Little Revolution review – revisiting the Hackney riots

Police agro: Rufus Wright and Bayo Gbadamosi in Little Revolution

Them and us: Rufus Wright and Bayo Gbadamosi in Little Revolution

While most of the country watched in disbelief at the riots on their television screens, Alecky Blythe headed out into Clapton armed with a Dictaphone, where she seized every chance to talk to those caught up in the events of August 2011.

The result of her recordings is Little Revolution, a completely verbatim play in which actors repeat dialogue transmitted to them through discreet earpieces. Blythe plays herself, one of a dozen professional actors, and is joined by a band of local volunteers who are the rioters, the ‘disaffected youth’ and awe-struck bystanders.

The audience surrounds the stage (there’s no neat division of ‘them and us’) and in riot scenes hoodied hordes scuttle in and out with stolen goods in blue carrier bags. Blythe intersperses rioting and vox-popped observations from the sidelines with her main narrative focus: the looting of a shop on Clarence Road which puts its owner, Siva, out of business.

Clapton Square couple Sarah and Tony hatch a plan to put Siva back in business, and enlist the help of Father Rob Wickham and Councillor Ian Rathbone. But the attempt to heal an open wound using the sticking plaster of a community tea party (sponsored by M&S) only highlights division between “the two sides of the road”.

Imogen Stubbs is liberal Sarah, one of a clutch of biggish names in the cast including Ronni Ancona as market trader Jane and Game of Thrones’ Lucian Msamati as Colin, the enigmatic barber who speaks of a “little revolution…[that] hasn’t stopped here yet.”

While the Clapton Square group hogs the headlines (to the delight of Councillor Rathbone, played with a merciless sense of buffoonery by Barry McCarthy), another campaign Stop Criminalising Hackney Youth, started by residents of Pembury Estate, makes little to no headway. “Their babies are already going to turn out to be criminals,” dismisses one passerby.

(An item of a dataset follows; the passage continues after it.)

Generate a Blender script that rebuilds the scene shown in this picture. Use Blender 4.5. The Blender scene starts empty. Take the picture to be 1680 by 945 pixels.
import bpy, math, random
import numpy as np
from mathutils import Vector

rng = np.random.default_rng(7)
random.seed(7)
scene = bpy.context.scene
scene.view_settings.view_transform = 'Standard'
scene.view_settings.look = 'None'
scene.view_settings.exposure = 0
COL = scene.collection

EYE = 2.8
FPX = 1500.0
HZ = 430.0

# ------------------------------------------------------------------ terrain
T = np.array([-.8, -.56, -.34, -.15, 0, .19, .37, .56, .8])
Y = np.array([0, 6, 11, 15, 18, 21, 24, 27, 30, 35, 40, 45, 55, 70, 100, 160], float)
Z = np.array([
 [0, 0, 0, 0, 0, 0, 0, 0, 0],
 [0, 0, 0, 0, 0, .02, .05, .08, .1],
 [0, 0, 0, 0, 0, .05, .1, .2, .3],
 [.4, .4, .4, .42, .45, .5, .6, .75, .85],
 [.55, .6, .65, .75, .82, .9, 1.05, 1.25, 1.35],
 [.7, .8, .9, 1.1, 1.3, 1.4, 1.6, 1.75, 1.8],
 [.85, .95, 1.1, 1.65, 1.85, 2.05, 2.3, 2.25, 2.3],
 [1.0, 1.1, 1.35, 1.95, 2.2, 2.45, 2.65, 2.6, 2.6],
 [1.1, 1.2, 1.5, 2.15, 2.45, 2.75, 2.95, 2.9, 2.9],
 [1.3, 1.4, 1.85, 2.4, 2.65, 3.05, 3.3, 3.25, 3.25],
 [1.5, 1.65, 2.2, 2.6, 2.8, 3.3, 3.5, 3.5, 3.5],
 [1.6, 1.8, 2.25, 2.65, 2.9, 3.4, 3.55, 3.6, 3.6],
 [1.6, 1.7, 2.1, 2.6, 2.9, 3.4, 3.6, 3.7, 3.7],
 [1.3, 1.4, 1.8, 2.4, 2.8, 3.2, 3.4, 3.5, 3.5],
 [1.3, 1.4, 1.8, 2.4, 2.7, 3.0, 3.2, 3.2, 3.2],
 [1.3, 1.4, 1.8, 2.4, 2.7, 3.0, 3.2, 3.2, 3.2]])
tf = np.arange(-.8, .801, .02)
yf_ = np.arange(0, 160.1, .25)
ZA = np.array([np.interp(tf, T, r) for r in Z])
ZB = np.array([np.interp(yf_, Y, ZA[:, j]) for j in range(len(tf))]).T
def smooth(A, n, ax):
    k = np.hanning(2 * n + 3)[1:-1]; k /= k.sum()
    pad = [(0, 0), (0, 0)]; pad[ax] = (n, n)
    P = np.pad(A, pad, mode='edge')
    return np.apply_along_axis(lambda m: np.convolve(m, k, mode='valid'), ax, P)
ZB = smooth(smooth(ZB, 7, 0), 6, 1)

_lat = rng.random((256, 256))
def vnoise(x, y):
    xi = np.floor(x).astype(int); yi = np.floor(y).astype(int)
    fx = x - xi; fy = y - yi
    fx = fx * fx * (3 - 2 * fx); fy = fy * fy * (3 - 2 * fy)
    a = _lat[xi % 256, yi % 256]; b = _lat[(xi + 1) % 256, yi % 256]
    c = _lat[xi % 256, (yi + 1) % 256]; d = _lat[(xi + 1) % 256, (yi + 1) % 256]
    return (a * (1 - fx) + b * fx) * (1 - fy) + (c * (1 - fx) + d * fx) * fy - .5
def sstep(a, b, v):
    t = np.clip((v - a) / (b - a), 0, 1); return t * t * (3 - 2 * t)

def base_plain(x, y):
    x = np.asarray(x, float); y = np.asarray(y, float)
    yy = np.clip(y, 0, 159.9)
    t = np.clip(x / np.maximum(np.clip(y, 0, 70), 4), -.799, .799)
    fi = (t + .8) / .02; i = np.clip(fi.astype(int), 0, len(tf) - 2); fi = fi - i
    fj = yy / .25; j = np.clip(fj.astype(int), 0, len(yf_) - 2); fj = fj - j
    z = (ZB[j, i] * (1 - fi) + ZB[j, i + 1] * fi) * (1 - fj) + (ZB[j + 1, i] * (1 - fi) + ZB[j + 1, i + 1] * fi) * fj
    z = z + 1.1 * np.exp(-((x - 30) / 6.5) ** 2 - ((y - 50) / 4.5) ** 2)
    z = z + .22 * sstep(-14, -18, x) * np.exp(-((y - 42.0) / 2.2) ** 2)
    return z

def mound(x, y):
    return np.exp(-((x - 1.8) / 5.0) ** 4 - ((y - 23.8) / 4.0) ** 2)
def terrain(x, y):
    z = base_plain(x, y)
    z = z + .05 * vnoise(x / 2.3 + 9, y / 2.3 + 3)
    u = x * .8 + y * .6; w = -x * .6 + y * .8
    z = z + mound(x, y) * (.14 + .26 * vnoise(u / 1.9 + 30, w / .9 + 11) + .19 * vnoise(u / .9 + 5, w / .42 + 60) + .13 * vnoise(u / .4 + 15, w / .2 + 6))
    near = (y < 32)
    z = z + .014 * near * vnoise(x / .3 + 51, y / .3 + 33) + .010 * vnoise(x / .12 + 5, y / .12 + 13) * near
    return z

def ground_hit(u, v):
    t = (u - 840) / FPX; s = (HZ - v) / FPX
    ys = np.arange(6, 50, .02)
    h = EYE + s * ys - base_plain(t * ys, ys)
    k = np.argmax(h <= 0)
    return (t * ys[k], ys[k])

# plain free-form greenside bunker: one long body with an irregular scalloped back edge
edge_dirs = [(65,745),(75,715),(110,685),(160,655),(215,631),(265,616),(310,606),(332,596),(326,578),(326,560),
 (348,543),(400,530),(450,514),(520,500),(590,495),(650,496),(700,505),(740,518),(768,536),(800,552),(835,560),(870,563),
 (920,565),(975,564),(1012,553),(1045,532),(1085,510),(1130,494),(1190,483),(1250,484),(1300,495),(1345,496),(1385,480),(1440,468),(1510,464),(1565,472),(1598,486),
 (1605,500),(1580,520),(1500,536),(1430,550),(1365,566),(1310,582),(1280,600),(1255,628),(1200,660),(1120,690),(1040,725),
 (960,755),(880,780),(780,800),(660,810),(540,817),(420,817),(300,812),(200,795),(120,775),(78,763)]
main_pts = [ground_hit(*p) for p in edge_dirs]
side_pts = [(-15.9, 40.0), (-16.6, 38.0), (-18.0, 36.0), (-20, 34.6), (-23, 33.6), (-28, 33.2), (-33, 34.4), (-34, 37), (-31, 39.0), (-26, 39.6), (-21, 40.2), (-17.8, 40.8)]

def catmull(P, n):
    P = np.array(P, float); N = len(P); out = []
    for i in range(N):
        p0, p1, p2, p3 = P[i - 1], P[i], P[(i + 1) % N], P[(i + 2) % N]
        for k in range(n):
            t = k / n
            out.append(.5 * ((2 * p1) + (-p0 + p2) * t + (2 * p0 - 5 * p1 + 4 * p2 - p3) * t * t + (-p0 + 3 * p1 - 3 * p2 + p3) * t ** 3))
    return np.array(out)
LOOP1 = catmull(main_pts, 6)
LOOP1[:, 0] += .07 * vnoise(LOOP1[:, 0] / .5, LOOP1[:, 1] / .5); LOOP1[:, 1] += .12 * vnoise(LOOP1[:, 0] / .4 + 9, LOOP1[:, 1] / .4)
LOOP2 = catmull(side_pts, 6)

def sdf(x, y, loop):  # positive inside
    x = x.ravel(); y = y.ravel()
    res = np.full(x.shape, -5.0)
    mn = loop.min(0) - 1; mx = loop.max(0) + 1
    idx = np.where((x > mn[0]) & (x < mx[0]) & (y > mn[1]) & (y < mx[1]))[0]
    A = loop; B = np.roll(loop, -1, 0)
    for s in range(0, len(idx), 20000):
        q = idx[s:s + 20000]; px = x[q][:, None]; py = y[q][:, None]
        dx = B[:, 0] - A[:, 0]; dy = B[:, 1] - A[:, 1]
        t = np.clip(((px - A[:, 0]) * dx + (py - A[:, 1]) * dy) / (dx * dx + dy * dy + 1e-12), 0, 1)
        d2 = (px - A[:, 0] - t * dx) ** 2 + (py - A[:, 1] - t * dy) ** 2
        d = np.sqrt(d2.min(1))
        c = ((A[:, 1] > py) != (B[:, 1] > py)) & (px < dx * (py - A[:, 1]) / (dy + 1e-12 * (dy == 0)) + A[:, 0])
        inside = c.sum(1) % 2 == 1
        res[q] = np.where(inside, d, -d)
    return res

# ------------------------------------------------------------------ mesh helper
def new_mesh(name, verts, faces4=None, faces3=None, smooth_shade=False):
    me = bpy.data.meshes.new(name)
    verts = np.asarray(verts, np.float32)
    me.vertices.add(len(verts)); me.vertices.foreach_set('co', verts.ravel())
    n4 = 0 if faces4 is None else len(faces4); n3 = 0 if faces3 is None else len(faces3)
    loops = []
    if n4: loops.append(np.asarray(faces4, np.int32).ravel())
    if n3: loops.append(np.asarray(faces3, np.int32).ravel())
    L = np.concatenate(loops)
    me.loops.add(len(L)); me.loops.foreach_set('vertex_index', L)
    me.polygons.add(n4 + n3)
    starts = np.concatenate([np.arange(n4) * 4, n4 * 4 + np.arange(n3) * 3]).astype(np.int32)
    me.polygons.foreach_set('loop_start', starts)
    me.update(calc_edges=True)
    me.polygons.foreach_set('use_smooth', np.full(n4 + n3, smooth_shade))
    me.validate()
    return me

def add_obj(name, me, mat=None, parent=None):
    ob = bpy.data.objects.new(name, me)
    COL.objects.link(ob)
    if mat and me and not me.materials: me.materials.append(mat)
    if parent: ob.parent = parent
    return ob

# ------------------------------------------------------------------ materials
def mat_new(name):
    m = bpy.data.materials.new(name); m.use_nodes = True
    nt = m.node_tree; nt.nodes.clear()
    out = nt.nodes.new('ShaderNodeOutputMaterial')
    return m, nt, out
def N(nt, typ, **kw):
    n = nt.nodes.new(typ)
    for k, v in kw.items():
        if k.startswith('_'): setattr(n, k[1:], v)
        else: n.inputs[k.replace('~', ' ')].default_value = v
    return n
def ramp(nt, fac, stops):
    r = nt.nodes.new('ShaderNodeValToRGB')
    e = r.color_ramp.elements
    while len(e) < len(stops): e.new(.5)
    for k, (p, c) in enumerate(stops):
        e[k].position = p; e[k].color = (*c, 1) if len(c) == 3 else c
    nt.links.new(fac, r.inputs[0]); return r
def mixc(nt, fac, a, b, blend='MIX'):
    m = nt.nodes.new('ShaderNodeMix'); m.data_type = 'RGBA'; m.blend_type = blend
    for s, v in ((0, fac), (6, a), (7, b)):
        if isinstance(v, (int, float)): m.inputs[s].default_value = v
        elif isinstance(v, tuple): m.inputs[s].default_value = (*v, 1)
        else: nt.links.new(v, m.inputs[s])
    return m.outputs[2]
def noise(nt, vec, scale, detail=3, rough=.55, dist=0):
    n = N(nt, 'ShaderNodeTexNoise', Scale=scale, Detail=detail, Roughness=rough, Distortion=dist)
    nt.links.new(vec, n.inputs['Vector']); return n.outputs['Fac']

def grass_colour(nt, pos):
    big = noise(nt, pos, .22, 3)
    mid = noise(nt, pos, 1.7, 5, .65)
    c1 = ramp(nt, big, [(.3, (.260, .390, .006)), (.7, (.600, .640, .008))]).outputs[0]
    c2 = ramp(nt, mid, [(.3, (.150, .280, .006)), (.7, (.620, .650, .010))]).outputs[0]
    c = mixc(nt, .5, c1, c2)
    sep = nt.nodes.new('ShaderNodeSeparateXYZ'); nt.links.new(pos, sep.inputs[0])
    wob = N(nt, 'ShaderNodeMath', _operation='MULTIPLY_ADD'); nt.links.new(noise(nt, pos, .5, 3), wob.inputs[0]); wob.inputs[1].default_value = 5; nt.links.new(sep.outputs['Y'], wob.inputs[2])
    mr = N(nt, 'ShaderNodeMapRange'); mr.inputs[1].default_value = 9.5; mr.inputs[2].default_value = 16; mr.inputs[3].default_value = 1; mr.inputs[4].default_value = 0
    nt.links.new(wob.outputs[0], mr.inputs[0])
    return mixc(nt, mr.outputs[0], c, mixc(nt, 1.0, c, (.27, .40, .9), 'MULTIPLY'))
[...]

Blythe, all the while, hears and records all, the glue between disparate scenes, though she’s more our bumbling guide than intrepid explorer, prone to nervous laughter and tomfoolery.

The Tricycle in Kilburn long ago offered its own verbatim take on the riots, but Little Revolution tries a different tack, focusing more on this fractured notion of ‘community’, a word tarnished by inequality. From a playwright who herself braved the riots, Little Revolution is a brave and important play.

Little Revolution is at the Almeida Theatre, Almeida Street, N1 1TA until 4 October.